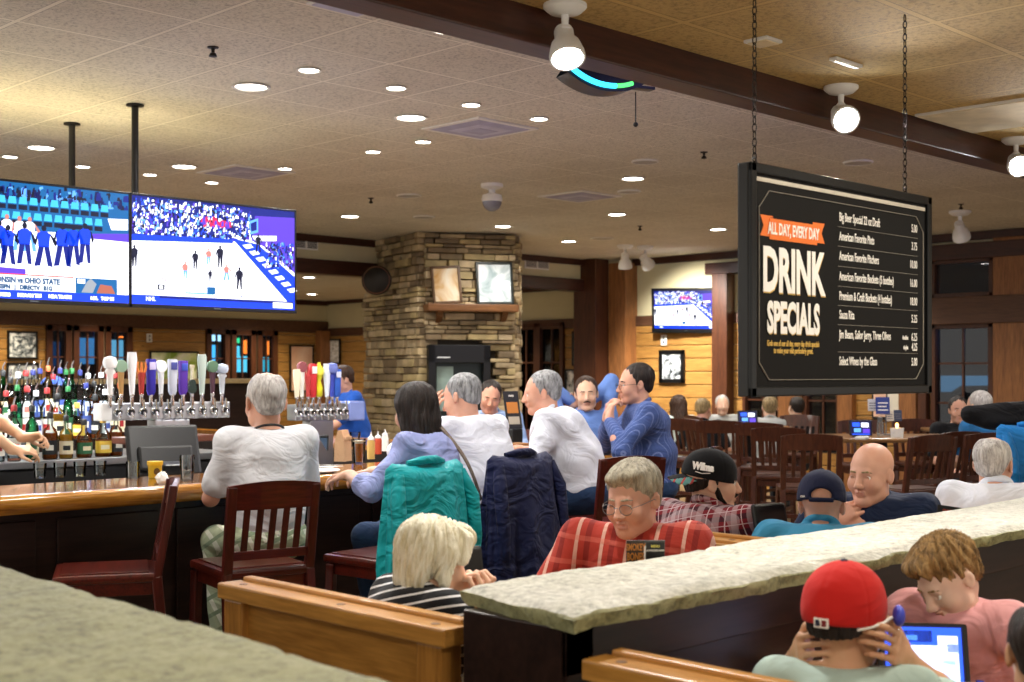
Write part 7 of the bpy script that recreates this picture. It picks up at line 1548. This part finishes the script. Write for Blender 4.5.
r = thing('glass_jar', 'ribbed glass jar on the booth table left of the boy in the red cap', 'jar', (*at(778, 373, 3.25)[:2], .75)); m = MB(); m.lathe([(.001, 0), (.038, 0), (.040, .02), (.041, .10), (.038, .115), (.036, .12), (.037, .135), (.034, .135), (.034, .12), (.037, .10), (.036, .01), (.001, .01)], M_clear, n=28); m.build('jar_body', r, 50)
m = MB(); m.lathe([(.0375, .122), (.040, .124), (.040, .130), (.0375, .132)], M_clear, n=28); m.build('rim', r, 50)
crumple('napkin', 'crumpled white napkin showing over the left end of the stone wall', (*at(500, 373, 3.45)[:2], .985), .05, M_paper, 'napkin', 3, (1.6, 1, .6))
r = thing('table_caddy', 'wooden caddy carrying a napkin behind the stone wall end', 'caddy', (*at(500, 373, 3.45)[:2], .75), -PI/4); m = MB(); m.b2((-.08, -.05, 0), (.08, .05, .232), M_pine, .006); m.build('caddy_box', r); m = MB(); m.tube([(-.07, 0, .2), (-.07, 0, .232)], .004, M_black); m.build('post', r)
# white paper napkin held on the lap of the woman in lavender
# ================================================================ light and camera
def spot(loc, power, size=150, blend=.9, color=(1, .955, .89), r=.08, aim=(0, 0, -1)):
    l = bpy.data.lights.new('room_light', 'SPOT'); l.energy = power; l.spot_size = math.radians(size); l.spot_blend = blend; l.color = color; l.shadow_soft_size = r
    o = bpy.data.objects.new('room_light', l); COL.objects.link(o); o.location = loc; o.rotation_euler = Vector(aim).to_track_quat('-Z', 'Y').to_euler(); return o
for x, y, z, k in LIGHTS: spot((x, y, z), 55*k, 160, .8)
for c, a, sc in SPOTS: spot(c, 60 if sc < 1.4 else 190, 95, .7, (1, .95, .88), .04, a)
# unseen downlights added to warm the low booth ceiling (above and behind the photographer)
for x, y, w_ in ((1.2, .2, 'above the photographer'), (3.4, 1.2, 'over the boys at the tablet'), (5.2, 1.0, 'right of the boys at the tablet'), (8.5, 1.5, 'farthest along the stone wall'), (-.5, 1.6, 'over the left stone ledge')): 
    dup(pb, (x, y, 2.8), 0, 'added unseen round light in the low ceiling '+w_, 'added low ceiling lights'); spot((x, y, 2.77), 45, 165, .8, (1, .9, .74))
for x, y in ((3.5, 4.3), (6.5, 3.8), (9.5, 4.2), (12, 6.5), (9.5, 8.3), (12.5, 9.5), (1.5, 5.2), (12.6, 3.5), (2.6, 8.0), (5, 10.5), (8, 11), (11.5, 16.5), (9, 17.5)):
    spot((x, y, 3.2 if y < 13 else 2.9), 60, 165, .8)
r = thing('added_bar_strip', 'long narrow lamp strip under the big televisions lighting the bottles', 'lamp', (3.2, 8.1, 2.14)); m = MB(); m.b2((-1.6, -.03, 0), (1.6, .03, .03), M_black, .004); m.build('housing', r); m = MB(); m.b2((-1.58, -.022, -.004), (1.58, .022, 0), emit('strip_glow', 'f4f8ff', 12)); m.build('diffuser', r)  # lamp added out of sight behind the screens to brighten the bottles
m = MB(); [m.b2((x-.01, -.01, .03), (x+.01, .01, .14), M_black) for x in (-1.2, 1.2)]; m.build('hanger', r)
l = bpy.data.lights.new('bar_light', 'AREA'); l.shape = 'RECTANGLE'; l.size = 3.1; l.size_y = .05; l.energy = 62; l.color = (.95, .98, 1); o = bpy.data.objects.new('bar_light', l); COL.objects.link(o); o.location = (3.2, 8.1, 2.125)
r = thing('added_uplight', 'slim lamp bar on the screen bracket throwing warm light onto the ceiling', 'lamp', (3.4, 7.95, 2.36)); m = MB(); m.b2((-1.3, -.04, -.03), (1.3, .04, 0), M_black, .004); m.build('housing', r); m = MB(); m.b2((-1.28, -.03, 0), (1.28, .03, .004), emit('uplight_glow', 'ffd88a', 3)); m.build('diffuser', r)  # unseen uplight added for the yellow bands on the ceiling
l = bpy.data.lights.new('uplight', 'AREA'); l.shape = 'RECTANGLE'; l.size = 2.5; l.size_y = .05; l.energy = 11; l.color = (1, .85, .5); l.spread = 2.9; o = bpy.data.objects.new('uplight', l); COL.objects.link(o); o.location = (3.4, 7.95, 2.37); o.rotation_euler = (PI, 0, 0)
r = thing('added_violet_strip', 'slim violet lamp strip on the far side of the dark beam', 'lamp', (7.5, 3.12, 2.9)); m = MB(); m.b2((-3, -.035, -.02), (3, .02, 0), M_black, .003); m.build('housing', r); m = MB(); m.b2((-2.98, -.02, 0), (2.98, .012, .004), emit('violet_glow', '8070ff', 2)); m.build('diffuser', r)  # hidden strip added to tint the ceiling by the beam violet
l = bpy.data.lights.new('violet_light', 'AREA'); l.shape = 'RECTANGLE'; l.size = 6; l.size_y = .03; l.energy = 9; l.color = (.42, .38, 1); o = bpy.data.objects.new('violet_light', l); COL.objects.link(o); o.location = (7.5, 3.14, 2.92); o.rotation_euler = (PI-.9, 0, 0)
# log wall washers
for x, y in ((14.2, 11.2), (14.2, 8.4), (14.3, 15.3), (13.2, 19.2), (10.2, 19.2), (8.6, 19.2)): spot((x, y, 3.1 if y < 13 else 2.85), 55 if y < 13 else 95, 120, .8, (1, .85, .6))
w = bpy.data.worlds.new('room_air'); scene.world = w; w.use_nodes = True
w.node_tree.nodes['Background'].inputs[0].default_value = (1, .92, .82, 1); w.node_tree.nodes['Background'].inputs[1].default_value = .62
cd = bpy.data.cameras.new('camera'); cam = bpy.data.objects.new('camera', cd); COL.objects.link(cam)
cam.location = (0, 0, CAMZ); cam.rotation_euler = (PI/2, 0, -PI/4); cd.sensor_width = 36; cd.lens = FPX/1024*36; cd.shift_y = (HZ-341)/1024; cd.clip_start = .05
scene.camera = cam; cd.dof.use_dof = True; cd.dof.focus_distance = 5.5; cd.dof.aperture_fstop = 4.5
scene.view_settings.view_transform = 'Standard'; scene.view_settings.look = 'None'; scene.view_settings.gamma = 1; scene.view_settings.exposure = .95; scene.view_settings.use_curve_mapping = False
scene.cycles.max_bounces = 8; scene.cycles.diffuse_bounces = 4; scene.cycles.use_denoising = True; scene.cycles.sample_clamp_indirect = 8
print('OBJECTS', len(bpy.data.objects))

for o in bpy.data.objects:
    if o.get('label') and len(o['label'].split()) > 16: print('LONG', o.name, o['label'])
_l = {}
for o in bpy.data.objects:
    if o.get('label'): _l.setdefault(o['label'], []).append(o.name)
print('DUPS', [(k, len(v)) for k, v in _l.items() if len(v) > 1])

+ + + + +

- Short exercise: Go through the material above and print all of it exactly, except the pictures.

- Output of the task:
Write part 7 of the bpy script that recreates this picture. It picks up at line 1548. This part finishes the script. Write for Blender 4.5.
r = thing('glass_jar', 'ribbed glass jar on the booth table left of the boy in the red cap', 'jar', (*at(778, 373, 3.25)[:2], .75)); m = MB(); m.lathe([(.001, 0), (.038, 0), (.040, .02), (.041, .10), (.038, .115), (.036, .12), (.037, .135), (.034, .135), (.034, .12), (.037, .10), (.036, .01), (.001, .01)], M_clear, n=28); m.build('jar_body', r, 50)
m = MB(); m.lathe([(.0375, .122), (.040, .124), (.040, .130), (.0375, .132)], M_clear, n=28); m.build('rim', r, 50)
crumple('napkin', 'crumpled white napkin showing over the left end of the stone wall', (*at(500, 373, 3.45)[:2], .985), .05, M_paper, 'napkin', 3, (1.6, 1, .6))
r = thing('table_caddy', 'wooden caddy carrying a napkin behind the stone wall end', 'caddy', (*at(500, 373, 3.45)[:2], .75), -PI/4); m = MB(); m.b2((-.08, -.05, 0), (.08, .05, .232), M_pine, .006); m.build('caddy_box', r); m = MB(); m.tube([(-.07, 0, .2), (-.07, 0, .232)], .004, M_black); m.build('post', r)
# white paper napkin held on the lap of the woman in lavender
# ================================================================ light and camera
def spot(loc, power, size=150, blend=.9, color=(1, .955, .89), r=.08, aim=(0, 0, -1)):
    l = bpy.data.lights.new('room_light', 'SPOT'); l.energy = power; l.spot_size = math.radians(size); l.spot_blend = blend; l.color = color; l.shadow_soft_size = r
    o = bpy.data.objects.new('room_light', l); COL.objects.link(o); o.location = loc; o.rotation_euler = Vector(aim).to_track_quat('-Z', 'Y').to_euler(); return o
for x, y, z, k in LIGHTS: spot((x, y, z), 55*k, 160, .8)
for c, a, sc in SPOTS: spot(c, 60 if sc < 1.4 else 190, 95, .7, (1, .95, .88), .04, a)
# unseen downlights added to warm the low booth ceiling (above and behind the photographer)
for x, y, w_ in ((1.2, .2, 'above the photographer'), (3.4, 1.2, 'over the boys at the tablet'), (5.2, 1.0, 'right of the boys at the tablet'), (8.5, 1.5, 'farthest along the stone wall'), (-.5, 1.6, 'over the left stone ledge')): 
    dup(pb, (x, y, 2.8), 0, 'added unseen round light in the low ceiling '+w_, 'added low ceiling lights'); spot((x, y, 2.77), 45, 165, .8, (1, .9, .74))
for x, y in ((3.5, 4.3), (6.5, 3.8), (9.5, 4.2), (12, 6.5), (9.5, 8.3), (12.5, 9.5), (1.5, 5.2), (12.6, 3.5), (2.6, 8.0), (5, 10.5), (8, 11), (11.5, 16.5), (9, 17.5)):
    spot((x, y, 3.2 if y < 13 else 2.9), 60, 165, .8)
r = thing('added_bar_strip', 'long narrow lamp strip under the big televisions lighting the bottles', 'lamp', (3.2, 8.1, 2.14)); m = MB(); m.b2((-1.6, -.03, 0), (1.6, .03, .03), M_black, .004); m.build('housing', r); m = MB(); m.b2((-1.58, -.022, -.004), (1.58, .022, 0), emit('strip_glow', 'f4f8ff', 12)); m.build('diffuser', r)  # lamp added out of sight behind the screens to brighten the bottles
m = MB(); [m.b2((x-.01, -.01, .03), (x+.01, .01, .14), M_black) for x in (-1.2, 1.2)]; m.build('hanger', r)
l = bpy.data.lights.new('bar_light', 'AREA'); l.shape = 'RECTANGLE'; l.size = 3.1; l.size_y = .05; l.energy = 62; l.color = (.95, .98, 1); o = bpy.data.objects.new('bar_light', l); COL.objects.link(o); o.location = (3.2, 8.1, 2.125)
r = thing('added_uplight', 'slim lamp bar on the screen bracket throwing warm light onto the ceiling', 'lamp', (3.4, 7.95, 2.36)); m = MB(); m.b2((-1.3, -.04, -.03), (1.3, .04, 0), M_black, .004); m.build('housing', r); m = MB(); m.b2((-1.28, -.03, 0), (1.28, .03, .004), emit('uplight_glow', 'ffd88a', 3)); m.build('diffuser', r)  # unseen uplight added for the yellow bands on the ceiling
l = bpy.data.lights.new('uplight', 'AREA'); l.shape = 'RECTANGLE'; l.size = 2.5; l.size_y = .05; l.energy = 11; l.color = (1, .85, .5); l.spread = 2.9; o = bpy.data.objects.new('uplight', l); COL.objects.link(o); o.location = (3.4, 7.95, 2.37); o.rotation_euler = (PI, 0, 0)
r = thing('added_violet_strip', 'slim violet lamp strip on the far side of the dark beam', 'lamp', (7.5, 3.12, 2.9)); m = MB(); m.b2((-3, -.035, -.02), (3, .02, 0), M_black, .003); m.build('housing', r); m = MB(); m.b2((-2.98, -.02, 0), (2.98, .012, .004), emit('violet_glow', '8070ff', 2)); m.build('diffuser', r)  # hidden strip added to tint the ceiling by the beam violet
l = bpy.data.lights.new('violet_light', 'AREA'); l.shape = 'RECTANGLE'; l.size = 6; l.size_y = .03; l.energy = 9; l.color = (.42, .38, 1); o = bpy.data.objects.new('violet_light', l); COL.objects.link(o); o.location = (7.5, 3.14, 2.92); o.rotation_euler = (PI-.9, 0, 0)
# log wall washers
for x, y in ((14.2, 11.2), (14.2, 8.4), (14.3, 15.3), (13.2, 19.2), (10.2, 19.2), (8.6, 19.2)): spot((x, y, 3.1 if y < 13 else 2.85), 55 if y < 13 else 95, 120, .8, (1, .85, .6))
w = bpy.data.worlds.new('room_air'); scene.world = w; w.use_nodes = True
w.node_tree.nodes['Background'].inputs[0].default_value = (1, .92, .82, 1); w.node_tree.nodes['Background'].inputs[1].default_value = .62
cd = bpy.data.cameras.new('camera'); cam = bpy.data.objects.new('camera', cd); COL.objects.link(cam)
cam.location = (0, 0, CAMZ); cam.rotation_euler = (PI/2, 0, -PI/4); cd.sensor_width = 36; cd.lens = FPX/1024*36; cd.shift_y = (HZ-341)/1024; cd.clip_start = .05
scene.camera = cam; cd.dof.use_dof = True; cd.dof.focus_distance = 5.5; cd.dof.aperture_fstop = 4.5
scene.view_settings.view_transform = 'Standard'; scene.view_settings.look = 'None'; scene.view_settings.gamma = 1; scene.view_settings.exposure = .95; scene.view_settings.use_curve_mapping = False
scene.cycles.max_bounces = 8; scene.cycles.diffuse_bounces = 4; scene.cycles.use_denoising = True; scene.cycles.sample_clamp_indirect = 8
print('OBJECTS', len(bpy.data.objects))

for o in bpy.data.objects:
    if o.get('label') and len(o['label'].split()) > 16: print('LONG', o.name, o['label'])
_l = {}
for o in bpy.data.objects:
    if o.get('label'): _l.setdefault(o['label'], []).append(o.name)
print('DUPS', [(k, len(v)) for k, v in _l.items() if len(v) > 1])